──────── MATERIAL SUPPLIED ────────

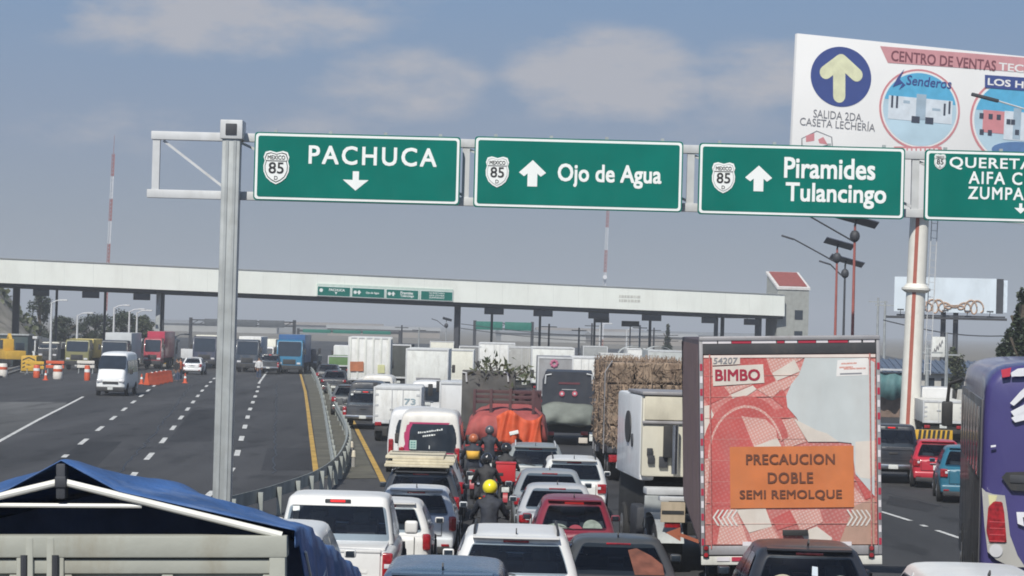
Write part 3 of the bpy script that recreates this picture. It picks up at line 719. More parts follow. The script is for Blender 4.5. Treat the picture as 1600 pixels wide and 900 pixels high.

────────
──────── MATERIAL SUPPLIED ────────

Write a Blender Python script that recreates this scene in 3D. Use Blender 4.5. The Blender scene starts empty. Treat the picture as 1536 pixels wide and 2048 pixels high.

────────
──────── MATERIAL SUPPLIED ────────

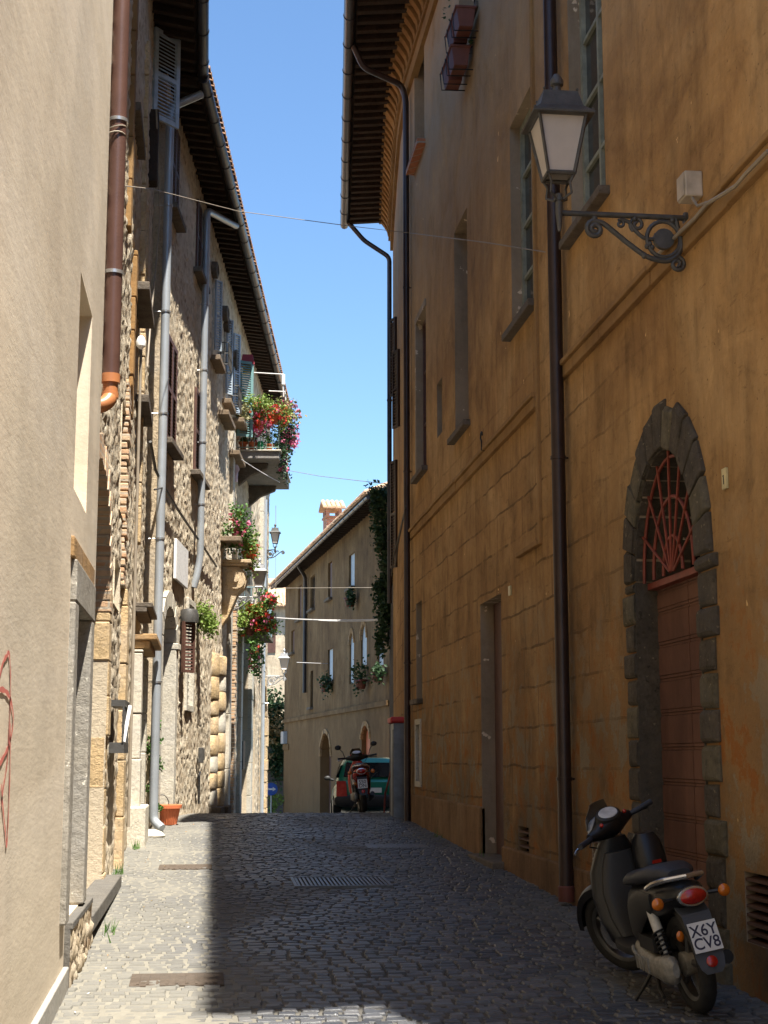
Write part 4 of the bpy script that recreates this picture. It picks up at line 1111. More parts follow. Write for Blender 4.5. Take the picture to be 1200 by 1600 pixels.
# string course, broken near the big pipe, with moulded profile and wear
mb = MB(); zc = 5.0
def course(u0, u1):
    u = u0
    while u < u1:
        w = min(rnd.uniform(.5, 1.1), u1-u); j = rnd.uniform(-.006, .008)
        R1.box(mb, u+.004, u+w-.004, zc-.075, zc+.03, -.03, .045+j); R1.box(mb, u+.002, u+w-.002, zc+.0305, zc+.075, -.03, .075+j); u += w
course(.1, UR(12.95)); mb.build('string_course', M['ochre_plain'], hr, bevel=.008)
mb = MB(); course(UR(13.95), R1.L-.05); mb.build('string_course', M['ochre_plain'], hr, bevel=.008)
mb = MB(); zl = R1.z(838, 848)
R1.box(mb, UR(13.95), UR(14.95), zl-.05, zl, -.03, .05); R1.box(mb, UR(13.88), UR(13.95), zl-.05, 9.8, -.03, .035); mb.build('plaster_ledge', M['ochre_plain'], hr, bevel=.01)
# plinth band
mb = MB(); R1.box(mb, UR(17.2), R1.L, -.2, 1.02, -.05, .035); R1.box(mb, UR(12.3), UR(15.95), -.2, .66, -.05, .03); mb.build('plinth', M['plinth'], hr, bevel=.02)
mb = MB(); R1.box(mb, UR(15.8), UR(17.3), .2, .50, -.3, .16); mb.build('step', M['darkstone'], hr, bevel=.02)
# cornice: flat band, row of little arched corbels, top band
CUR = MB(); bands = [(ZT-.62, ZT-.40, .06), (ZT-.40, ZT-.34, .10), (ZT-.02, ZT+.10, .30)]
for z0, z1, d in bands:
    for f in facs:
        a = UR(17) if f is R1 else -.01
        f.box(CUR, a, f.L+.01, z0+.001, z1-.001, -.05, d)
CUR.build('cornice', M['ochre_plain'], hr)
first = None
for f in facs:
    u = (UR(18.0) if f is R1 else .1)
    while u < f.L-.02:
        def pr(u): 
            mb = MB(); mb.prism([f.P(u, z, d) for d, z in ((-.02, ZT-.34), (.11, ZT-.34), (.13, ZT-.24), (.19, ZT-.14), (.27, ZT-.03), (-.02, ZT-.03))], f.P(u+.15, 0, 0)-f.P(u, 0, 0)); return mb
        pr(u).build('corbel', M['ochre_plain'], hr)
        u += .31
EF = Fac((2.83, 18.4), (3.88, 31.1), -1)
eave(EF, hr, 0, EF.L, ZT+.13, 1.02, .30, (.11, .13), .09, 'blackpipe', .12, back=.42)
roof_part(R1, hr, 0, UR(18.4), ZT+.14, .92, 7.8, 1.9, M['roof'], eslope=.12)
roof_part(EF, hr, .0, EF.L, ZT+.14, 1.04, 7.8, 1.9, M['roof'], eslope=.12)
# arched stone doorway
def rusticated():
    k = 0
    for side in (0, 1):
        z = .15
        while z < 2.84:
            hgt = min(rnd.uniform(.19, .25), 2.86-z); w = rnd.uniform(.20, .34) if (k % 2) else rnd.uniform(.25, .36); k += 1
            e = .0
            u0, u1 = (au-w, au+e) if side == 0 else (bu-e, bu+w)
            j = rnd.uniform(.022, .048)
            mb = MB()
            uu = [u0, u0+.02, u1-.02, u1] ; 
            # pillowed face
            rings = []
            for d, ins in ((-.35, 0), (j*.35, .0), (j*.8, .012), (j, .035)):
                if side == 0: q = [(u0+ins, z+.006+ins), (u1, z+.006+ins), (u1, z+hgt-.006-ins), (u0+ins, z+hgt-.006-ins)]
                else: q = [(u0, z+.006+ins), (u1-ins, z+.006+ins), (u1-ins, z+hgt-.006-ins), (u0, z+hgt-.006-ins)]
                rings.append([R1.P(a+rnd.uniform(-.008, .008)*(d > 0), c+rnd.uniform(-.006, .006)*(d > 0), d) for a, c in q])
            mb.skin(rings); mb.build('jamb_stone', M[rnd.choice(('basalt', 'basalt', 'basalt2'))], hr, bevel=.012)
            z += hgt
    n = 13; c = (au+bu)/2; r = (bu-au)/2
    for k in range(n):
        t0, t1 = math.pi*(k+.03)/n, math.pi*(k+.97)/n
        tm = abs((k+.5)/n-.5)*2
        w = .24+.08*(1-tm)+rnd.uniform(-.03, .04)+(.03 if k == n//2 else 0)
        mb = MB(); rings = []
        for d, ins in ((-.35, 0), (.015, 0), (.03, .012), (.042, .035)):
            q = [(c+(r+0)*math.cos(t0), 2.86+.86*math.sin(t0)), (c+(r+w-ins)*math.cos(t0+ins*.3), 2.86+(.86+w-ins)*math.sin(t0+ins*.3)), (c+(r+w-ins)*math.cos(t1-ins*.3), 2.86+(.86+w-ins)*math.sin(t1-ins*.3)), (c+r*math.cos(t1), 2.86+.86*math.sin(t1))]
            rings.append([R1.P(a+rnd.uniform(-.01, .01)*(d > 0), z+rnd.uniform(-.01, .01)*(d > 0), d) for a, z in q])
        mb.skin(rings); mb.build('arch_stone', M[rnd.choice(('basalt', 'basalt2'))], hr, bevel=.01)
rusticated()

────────

In the records above, locate each line with the word "this". Copy all such lines.

Write part 3 of the bpy script that recreates this picture. It picks up at line 719. More parts follow. The script is for Blender 4.5. Treat the picture as 1600 pixels wide and 900 pixels high.
Write a Blender Python script that recreates this scene in 3D. Use Blender 4.5. The Blender scene starts empty. Treat the picture as 1536 pixels wide and 2048 pixels high.
Write part 4 of the bpy script that recreates this picture. It picks up at line 1111. More parts follow. Write for Blender 4.5. Take the picture to be 1200 by 1600 pixels.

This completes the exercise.